Frente a los sueños del emperador se alza el sueño de Daniel. Daniel contempla cuatro bestias: un león con alas de águila; un oso con tres costillas en la boca, entre los dientes; un leopardo, con cuatro alas en el lomo y cuatro cabezas; y una cuarta bestia terrible con dientes de hierro y diez cuernos. Por encima de todo, sentado sobre un trono, Daniel contempla un Anciano: "Su vestido era blanco como nieve, su cabellera como lana purísima; su trono, llamas de fuego; sus ruedas, llamaradas. Un río impetuoso de fuego brotaba delante de él". Mientras sigue mirando, "he aquí que en las nubes del cielo venía como un Hijo del hombre. Se dirigió hacia el Anciano y fue llevado a su presencia. A él se le dio imperio, honor y reino, y todos los pueblos, naciones y lenguas le sirvieron. Su imperio es un imperio eterno, que nunca pasará, y su reino no será destruido jamás" (Dn 7).

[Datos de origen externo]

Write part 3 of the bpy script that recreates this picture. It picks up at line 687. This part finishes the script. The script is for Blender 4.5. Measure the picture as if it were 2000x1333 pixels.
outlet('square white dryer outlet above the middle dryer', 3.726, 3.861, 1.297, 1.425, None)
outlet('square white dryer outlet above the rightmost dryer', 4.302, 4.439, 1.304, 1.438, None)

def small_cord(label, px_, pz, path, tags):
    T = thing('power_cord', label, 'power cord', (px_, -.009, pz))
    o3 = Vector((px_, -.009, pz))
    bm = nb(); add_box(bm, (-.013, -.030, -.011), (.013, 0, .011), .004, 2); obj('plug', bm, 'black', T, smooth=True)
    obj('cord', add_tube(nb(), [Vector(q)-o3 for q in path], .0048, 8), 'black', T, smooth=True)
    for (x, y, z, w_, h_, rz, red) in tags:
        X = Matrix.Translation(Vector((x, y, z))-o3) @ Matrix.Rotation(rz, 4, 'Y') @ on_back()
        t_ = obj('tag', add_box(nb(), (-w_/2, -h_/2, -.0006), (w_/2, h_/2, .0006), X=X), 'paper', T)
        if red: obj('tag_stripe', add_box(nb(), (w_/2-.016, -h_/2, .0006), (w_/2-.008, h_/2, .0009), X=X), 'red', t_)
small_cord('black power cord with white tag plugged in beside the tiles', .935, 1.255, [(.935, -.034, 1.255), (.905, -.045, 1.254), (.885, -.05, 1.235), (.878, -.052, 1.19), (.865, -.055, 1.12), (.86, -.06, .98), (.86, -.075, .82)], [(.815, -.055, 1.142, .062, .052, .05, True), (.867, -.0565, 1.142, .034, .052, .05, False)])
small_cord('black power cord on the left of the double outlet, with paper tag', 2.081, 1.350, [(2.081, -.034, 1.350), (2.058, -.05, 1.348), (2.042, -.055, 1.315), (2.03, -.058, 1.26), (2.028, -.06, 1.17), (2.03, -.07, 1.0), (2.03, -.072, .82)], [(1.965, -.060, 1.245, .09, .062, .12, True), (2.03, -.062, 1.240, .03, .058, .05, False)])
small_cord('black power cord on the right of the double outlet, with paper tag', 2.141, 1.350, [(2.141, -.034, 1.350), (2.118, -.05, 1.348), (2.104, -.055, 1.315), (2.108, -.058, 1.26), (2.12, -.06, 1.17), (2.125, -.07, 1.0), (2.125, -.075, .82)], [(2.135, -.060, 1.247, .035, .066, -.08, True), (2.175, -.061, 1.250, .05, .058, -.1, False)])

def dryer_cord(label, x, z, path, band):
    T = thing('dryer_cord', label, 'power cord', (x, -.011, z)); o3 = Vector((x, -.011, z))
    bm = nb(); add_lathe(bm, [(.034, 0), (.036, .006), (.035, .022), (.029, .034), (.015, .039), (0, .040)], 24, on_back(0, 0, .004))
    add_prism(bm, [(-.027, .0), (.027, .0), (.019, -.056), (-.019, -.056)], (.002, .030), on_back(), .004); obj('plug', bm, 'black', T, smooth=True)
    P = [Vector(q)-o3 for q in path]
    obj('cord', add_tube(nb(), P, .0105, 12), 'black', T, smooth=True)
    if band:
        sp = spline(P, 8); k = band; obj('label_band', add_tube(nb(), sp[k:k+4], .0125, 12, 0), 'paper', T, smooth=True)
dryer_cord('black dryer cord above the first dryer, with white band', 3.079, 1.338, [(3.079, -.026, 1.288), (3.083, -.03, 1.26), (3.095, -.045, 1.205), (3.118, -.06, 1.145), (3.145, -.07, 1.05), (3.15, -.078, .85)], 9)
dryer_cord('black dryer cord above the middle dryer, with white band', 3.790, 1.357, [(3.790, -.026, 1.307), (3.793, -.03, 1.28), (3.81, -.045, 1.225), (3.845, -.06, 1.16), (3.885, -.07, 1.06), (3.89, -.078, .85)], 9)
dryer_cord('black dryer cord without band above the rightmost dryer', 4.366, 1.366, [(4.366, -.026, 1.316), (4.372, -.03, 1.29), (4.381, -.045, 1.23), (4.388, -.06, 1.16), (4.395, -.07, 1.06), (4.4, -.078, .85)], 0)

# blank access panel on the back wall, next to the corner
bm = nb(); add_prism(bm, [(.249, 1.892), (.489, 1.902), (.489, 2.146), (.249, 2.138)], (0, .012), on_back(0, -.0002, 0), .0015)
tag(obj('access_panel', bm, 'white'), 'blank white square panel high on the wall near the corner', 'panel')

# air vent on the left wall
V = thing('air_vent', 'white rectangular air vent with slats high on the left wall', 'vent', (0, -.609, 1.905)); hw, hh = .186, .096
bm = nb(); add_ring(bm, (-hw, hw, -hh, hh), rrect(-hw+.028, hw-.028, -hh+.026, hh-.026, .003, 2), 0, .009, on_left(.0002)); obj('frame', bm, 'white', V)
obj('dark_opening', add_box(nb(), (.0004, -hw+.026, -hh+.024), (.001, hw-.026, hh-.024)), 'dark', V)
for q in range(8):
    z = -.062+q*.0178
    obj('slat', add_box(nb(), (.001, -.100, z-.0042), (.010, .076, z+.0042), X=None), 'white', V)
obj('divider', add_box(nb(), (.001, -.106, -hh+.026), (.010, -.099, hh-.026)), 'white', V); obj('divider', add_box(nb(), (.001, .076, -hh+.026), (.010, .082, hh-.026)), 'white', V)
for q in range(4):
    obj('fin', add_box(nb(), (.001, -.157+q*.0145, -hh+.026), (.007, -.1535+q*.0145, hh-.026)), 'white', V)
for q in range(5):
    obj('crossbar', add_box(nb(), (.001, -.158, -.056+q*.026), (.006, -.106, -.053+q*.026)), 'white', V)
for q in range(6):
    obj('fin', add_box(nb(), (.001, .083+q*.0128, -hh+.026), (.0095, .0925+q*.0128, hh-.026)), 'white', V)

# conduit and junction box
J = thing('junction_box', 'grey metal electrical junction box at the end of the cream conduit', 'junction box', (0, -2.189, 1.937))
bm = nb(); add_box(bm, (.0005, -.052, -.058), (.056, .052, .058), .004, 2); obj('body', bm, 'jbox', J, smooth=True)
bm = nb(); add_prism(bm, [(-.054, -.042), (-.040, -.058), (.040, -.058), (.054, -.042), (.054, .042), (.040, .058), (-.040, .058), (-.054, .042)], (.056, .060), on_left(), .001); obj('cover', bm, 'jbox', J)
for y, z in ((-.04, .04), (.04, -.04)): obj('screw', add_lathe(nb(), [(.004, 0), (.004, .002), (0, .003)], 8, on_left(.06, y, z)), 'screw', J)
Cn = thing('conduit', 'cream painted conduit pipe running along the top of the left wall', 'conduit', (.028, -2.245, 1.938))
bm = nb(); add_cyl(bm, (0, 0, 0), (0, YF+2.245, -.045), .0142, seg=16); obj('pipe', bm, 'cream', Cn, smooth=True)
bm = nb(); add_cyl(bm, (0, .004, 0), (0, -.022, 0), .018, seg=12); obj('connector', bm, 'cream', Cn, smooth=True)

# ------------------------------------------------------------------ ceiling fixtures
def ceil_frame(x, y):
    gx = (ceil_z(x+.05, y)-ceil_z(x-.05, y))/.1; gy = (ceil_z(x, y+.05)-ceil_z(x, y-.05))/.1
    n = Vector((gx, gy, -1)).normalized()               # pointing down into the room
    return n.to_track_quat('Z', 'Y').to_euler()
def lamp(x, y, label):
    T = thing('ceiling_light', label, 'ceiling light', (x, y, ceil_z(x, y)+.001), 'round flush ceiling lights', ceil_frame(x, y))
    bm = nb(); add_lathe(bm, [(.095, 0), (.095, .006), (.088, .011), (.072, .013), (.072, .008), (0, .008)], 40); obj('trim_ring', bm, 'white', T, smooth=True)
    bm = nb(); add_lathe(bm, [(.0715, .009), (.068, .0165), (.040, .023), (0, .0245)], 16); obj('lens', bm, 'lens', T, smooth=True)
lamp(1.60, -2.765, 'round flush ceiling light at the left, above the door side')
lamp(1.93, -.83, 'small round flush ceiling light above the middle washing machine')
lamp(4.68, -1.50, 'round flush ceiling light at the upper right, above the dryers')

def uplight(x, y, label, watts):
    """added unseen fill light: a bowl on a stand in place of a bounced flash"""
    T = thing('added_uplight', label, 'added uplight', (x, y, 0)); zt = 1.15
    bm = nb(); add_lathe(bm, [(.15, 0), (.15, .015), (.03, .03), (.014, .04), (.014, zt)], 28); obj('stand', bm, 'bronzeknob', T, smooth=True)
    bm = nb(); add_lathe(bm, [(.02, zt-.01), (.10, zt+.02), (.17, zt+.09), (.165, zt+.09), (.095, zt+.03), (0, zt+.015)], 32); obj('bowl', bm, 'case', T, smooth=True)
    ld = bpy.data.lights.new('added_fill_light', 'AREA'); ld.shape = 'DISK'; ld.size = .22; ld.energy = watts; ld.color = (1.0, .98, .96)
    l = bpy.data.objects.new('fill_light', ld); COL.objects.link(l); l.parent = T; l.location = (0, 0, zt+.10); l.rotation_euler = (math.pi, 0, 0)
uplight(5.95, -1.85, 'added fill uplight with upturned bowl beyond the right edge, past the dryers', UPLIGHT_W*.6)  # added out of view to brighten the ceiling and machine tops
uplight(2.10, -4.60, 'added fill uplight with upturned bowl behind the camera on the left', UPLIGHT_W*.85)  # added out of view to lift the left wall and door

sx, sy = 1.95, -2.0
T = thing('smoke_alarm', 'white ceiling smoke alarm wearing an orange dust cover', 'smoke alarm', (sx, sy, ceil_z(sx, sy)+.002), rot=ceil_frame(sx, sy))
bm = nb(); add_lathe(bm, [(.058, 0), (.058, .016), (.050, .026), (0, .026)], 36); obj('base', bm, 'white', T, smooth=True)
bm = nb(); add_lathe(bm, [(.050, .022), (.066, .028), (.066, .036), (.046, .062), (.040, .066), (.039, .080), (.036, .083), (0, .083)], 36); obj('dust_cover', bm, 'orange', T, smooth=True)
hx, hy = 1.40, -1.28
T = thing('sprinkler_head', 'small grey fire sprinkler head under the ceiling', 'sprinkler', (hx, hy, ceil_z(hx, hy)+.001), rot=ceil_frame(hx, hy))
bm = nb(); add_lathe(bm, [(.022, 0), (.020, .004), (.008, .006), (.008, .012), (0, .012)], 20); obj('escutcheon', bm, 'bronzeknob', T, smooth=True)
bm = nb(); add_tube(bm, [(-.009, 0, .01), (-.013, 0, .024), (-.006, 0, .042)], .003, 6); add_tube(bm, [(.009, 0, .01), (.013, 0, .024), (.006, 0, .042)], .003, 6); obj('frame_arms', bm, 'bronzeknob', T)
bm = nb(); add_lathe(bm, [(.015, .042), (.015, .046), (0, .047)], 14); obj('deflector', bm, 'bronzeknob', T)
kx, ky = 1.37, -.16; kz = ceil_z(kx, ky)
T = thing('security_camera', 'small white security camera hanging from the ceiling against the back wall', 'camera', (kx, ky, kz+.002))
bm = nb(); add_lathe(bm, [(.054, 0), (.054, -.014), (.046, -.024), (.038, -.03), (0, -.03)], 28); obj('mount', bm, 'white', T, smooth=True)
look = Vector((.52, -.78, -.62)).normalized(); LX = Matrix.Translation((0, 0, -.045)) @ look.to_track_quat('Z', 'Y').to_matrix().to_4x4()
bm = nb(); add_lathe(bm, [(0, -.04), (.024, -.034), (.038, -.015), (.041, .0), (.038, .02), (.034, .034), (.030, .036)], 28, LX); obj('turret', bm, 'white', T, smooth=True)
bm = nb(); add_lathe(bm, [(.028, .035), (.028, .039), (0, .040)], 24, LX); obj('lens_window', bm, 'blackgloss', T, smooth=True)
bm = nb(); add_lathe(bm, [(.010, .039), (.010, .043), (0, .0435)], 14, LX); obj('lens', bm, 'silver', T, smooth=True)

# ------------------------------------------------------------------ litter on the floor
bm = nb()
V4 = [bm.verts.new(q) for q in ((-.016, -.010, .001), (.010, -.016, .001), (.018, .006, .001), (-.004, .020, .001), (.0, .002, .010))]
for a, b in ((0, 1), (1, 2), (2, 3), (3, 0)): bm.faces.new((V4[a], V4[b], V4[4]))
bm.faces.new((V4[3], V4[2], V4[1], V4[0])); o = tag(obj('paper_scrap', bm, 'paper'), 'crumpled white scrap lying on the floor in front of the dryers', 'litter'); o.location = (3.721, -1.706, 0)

Jesús se da a sí mismo el título de Hijo del hombre (Mt 8,20). El Hijo del hombre, que no tiene donde reclinar la cabeza, "será entregado en manos de los hombres, le matarán y al tercer día resucitará" (Mt 17,22-23). Su triunfo inaugura el reino eterno, que no tendrá fin. El Hijo del hombre "será levantado para que todo el que crea en él tenga vida eterna" (Jn 3,14s). Esteban, mientras sufre el martirio, mirando fijamente al cielo, le contempla en pie a la derecha de Dios (Hch 7,55-60). También lo contempla Juan mientras se halla deportado en la isla de Patmos por causa de la Palabra de Dios y del testimonio de su fe en Jesús. Detrás de él oye una potente voz, como de trompeta: "Me volví y vi siete candeleros de oro, y en medio de los candeleros como a un Hijo de hombre, vestido de una túnica talar, ceñido al talle con un ceñidor de oro. Su cabeza y sus cabellos eran blancos como la lana, como la nieve; sus ojos como llama de fuego; sus pies parecían de metal precioso acrisolado en el horno; su voz como voz de grandes aguas. Tenía en su mano derecha siete estrellas y de su boca salía una espada aguda de dos filos; y su rostro, como el sol cuando brilla con toda su fuerza. Me dijo: No temas, soy yo, el Primero y el Ultimo, el que vive; estuve muerto, pero estoy vivo por los siglos de los siglos" (Ap 1,9-16).

Dios, Señor de la historia, se prepara un resto, "los pobres de Yahveh" (So 2,3; 3,11-13; Is 61,1-4; 25,1-5; 52,13-53,12; Sal 13; 22; 34; 69; 73; 131). Estos pobres, que no pueden confiar en sí mismos, abren el corazón a Dios, de quien esperan la salvación. Ellos son quienes, abiertos siempre a los insondables designios de Dios, verán la salvación de Dios, reconociéndola en un pobre como ellos, Jesús de Nazaret (Lc 2,25-38).